I'm going to have to try this setup! Good suggestion!:cool:
 
but had forgotten how NT was introduced into the mainstream at some point. (I'll go do a Google now.) I just thought that a whole new OS and kernel was developed in newer versions. Microsoft (and users) certainly made it sound like there was a fundamental shift.

Funny old business, but for a while at least Microsoft were selling Windows built on "New Technology" with a gigantically capitalised N & T in an effort to distance themselves from the original meaning of NT which was "Northern Telecom" i.e. a half decent version of windows written by someone else that didn't crash every 5 minutes.

(I'm on Debian & although there are sometimes problems at least I haven't paid through the nose for the privelege)
 
They do, and I would expect Mac users to be more enthusiastic about it. For Windows users, the thought of all the hassles of upgrading and a more lumpy operating system keeps them attached to their current OS. That is why Windows XP is still thriving on many PCs today--and why those people refuse to upgrade. They've used it for so long and they find it to fit all their needs (confortably). I bet Windows 7 was a new beginning for some of these folk. It greatly improved Vista and runs much faster.

Mac users actually have something to look forward to. To begin with, Mac OS doesn't get such bad scrutiny as Windows does. New versions are packed with enhanced features that appeal to the user. The upgrading process is simpler, although from what I've seen so far, Windows 8 has eased the process. With new features and the air of anticipation surrounding a new OS 10.x, why wouldn't they be motivated to upgrade?

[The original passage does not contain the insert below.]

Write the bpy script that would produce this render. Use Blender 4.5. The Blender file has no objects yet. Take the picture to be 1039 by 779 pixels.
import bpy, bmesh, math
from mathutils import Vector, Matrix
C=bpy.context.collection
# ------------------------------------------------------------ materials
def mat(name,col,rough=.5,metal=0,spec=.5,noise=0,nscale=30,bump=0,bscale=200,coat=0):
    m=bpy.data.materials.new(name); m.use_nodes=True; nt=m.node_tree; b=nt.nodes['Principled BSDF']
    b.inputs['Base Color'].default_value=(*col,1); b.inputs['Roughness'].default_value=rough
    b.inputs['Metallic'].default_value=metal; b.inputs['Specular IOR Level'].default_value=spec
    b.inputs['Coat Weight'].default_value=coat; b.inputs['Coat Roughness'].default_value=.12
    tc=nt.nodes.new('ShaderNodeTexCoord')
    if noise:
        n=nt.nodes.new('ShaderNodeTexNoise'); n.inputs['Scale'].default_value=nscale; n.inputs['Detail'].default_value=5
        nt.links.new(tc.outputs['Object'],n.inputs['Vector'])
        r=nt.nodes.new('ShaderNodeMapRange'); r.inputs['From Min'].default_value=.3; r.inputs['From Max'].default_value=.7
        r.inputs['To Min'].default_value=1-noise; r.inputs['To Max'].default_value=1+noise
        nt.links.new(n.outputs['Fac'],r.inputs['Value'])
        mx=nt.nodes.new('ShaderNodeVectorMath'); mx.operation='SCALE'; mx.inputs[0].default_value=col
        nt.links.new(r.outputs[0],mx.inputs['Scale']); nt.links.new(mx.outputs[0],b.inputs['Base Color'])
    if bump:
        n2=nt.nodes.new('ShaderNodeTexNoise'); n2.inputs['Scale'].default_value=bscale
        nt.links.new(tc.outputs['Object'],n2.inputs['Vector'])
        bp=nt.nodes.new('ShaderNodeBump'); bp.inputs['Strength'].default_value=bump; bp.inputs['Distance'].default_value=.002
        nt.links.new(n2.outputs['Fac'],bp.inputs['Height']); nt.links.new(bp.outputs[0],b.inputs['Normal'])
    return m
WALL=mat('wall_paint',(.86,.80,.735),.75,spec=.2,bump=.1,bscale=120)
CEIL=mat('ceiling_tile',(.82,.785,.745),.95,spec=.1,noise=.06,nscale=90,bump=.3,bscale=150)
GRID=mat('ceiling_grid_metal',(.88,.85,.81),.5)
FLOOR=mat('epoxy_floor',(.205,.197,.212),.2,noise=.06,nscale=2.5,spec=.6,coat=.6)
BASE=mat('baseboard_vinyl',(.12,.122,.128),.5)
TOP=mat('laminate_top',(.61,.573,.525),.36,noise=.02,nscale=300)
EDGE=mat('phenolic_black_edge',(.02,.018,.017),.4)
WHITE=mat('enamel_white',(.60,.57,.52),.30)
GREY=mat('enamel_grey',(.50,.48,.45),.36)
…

Two different types of camps, one that buys to last, one that leases a new car every couple of years.
First I have heard of features Apple has that Windows + Application does not have. Apple is designed to make as much money on hardware as possible, which is why the upgrade in hardware is more about asthetics and forcibly happens more often. I like upgrading hardware, but when an OS is open enough to run on different hardware with tons of software it is designed to last. The bad press comes from being #1 (ie Apple maps) and greater scrutiny which is usually deserved. What is amazing is an XPS I bought 7 years ago runs Windows 7 and 8 better than it ran XP. Unheard of on a hardware centric ecosystem rather than just a pure OS. It's why Mobile is designed to be thrown away and is just right for Apple. Nothing wrong with that if you like to replace your hardware every 2 years. I tend to want things that work to last a while. Too bad beginning with Windows 8 Microsoft is now in the disposable hardware business like it's rival.